Tuesday, January 29, 2008 Tantingco: Renaissance man of Mabalacat By Robby Tantingco Peanut Gallery
SINCE my hometown is celebrating its fiesta on Saturday, I am going to write about another native of Mabalacat, like I did last week (Ysagani Ybarra), just to show you the kind of people my little town is capable of breeding.
Town fiestas are usually occasions to name the outstanding citizens of the municipality, and they usually pick the ones with the most number of degrees, or the ones who made the biggest donations, or the ones who became famous and successful and rich and everything else that this world considers as big accomplishment.
Well, for a change, maybe they can also find a way to honor people based on character. Not education, not achievement, but plain and simple character -- the real stuff that a person is made of.
I know some of the people they honor are people who achieve fame and fortune, but for all we know, they have done so at the expense of others. There are also those who have become big in society but have, in private life, remained emotionally, morally and spiritually small and stunted.
Meanwhile, there are people we never hear about because they have never caught nor sought media attention, who live their obscure lives with great dignity and who work with absolute dedication and respect for others. There are also those who, by the sheer force of their unique personalities, have created ripples of change in their immediate environment but again, because they stay below the radar of public consciousness, we never know who they are.
One person you ought to meet is Jad Dayrit. You probably only know him through his column in another community paper. I myself have not seen him for years, so I will just reprint the article I wrote in The Voice way back in 2000:
If there was one person I truly, completely idolized, treated like a hero (if ever there was one in real life), it was Jad Dayrit. Right now he's in politics: formerly a kingmaker, recently a councilor, and presently an adviser to the Mabalacat mayor. I don't follow his moves anymore. I don't know if he's fallen from grace or he's still up there. But, nothing he's done or will do, could ever diminish the hero worship I accorded him in my youth.
The Jad of my youth was a larger-than-life figure. His reputation always preceded him. I had heard a thousand stories about him long before I met him, told by his past and present students, past and present friends, and past and present fans -- I emphasize past and present because for every group of people who knew him, there were always those who loved him and those who hated him, and those who stayed and those who quit.
When I finally met him, way back in the 1970s, when he was still a Physics instructor at Holy Angel University and I was taking a summer break from my studies in Baguio, I knew instantly that everything they said about him was true.
Everything. He had Einstein's disheveled hair and perhaps Einstein's I.Q., too.
He wore a Che Guevarra beard, which was risqué even in those radical times. He often wore an Army jacket and carried a duffel bag stuffed with books.
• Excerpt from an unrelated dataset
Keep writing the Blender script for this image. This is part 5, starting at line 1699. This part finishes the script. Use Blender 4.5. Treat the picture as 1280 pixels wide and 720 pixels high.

Books -- he was married to them. He slept with them, went to the bathroom with them, ate with them. His bedroom was not a bedroom, it was a library. On the inside cover of each book he'd written ex libris--Jad, meaning, "from the library of Jad." If there were 10,000 titles in his room, he'd read them all, you can be sure about that.
If you liked a book, he'd give it to you -- give, not lend. If you liked two, five, or ten books, they're yours. "Books displayed on the shelf are useless," he said. If he didn't buy new clothes, or missed his meals, it was because he spent all his money on books.
It was Jad who introduced me to Ayn Rand's books. I remember spending one whole night discussing them with him. One whole night, as in 12 hours of nonstop talking. We entered the restaurant at 7 p.m., ordered dinner, talked for what seemed like only 30 minutes because it was soooo much fun talking with Jad, and when we got out of the restaurant, I was shocked to see that night had turned into day, and it was already close to midday of the next day!
When I became a teacher in SLU, I fashioned my teaching style after Jad's. I began my class with a story to get my students interested.
We talked about anything -- the cosmos, astrology, ghosts, Shakespeare, Plato, UFOs -- and often we spent the whole class period excitedly talking about everything except the lesson for the day. To me, as well as to Jad, seeing students get excited about ideas was more rewarding than seeing them get good grades.
Jad was also a singer, composer, stage director, writer, photographer, God knows what else. He had an opinion about everything. They called him a "walking encyclopedia," and I think he deserved that description more than any other person who had been called that.
But what I truly idolized him for was his courage to stand by his unadulterated principles. He believed in the greatness of persons, respected their individual dignity, and defended them against any form of injustice. He saw a perfect world in his mind and he had enough faith that it could come true.
And in my youth, long before cynicism poisoned my thinking, I believed Jad. I was ready to drop everything and follow him. Had he established a religion, I'd have been one of his first 12 apostles.
And then the world turned. I grew up and grew old. From where I sat I saw Jad enter politics, which at the time surprised and worried me, because he was not the type. But then I thought that he was just being true to form: it was part of his dream of changing the world.
Today, I haven't been in touch long enough to know if he's closer to, or farther from, that dream, or if he still has that dream. For the sake of Mabalacat, and for the sake of this cynical world, I hope he still does.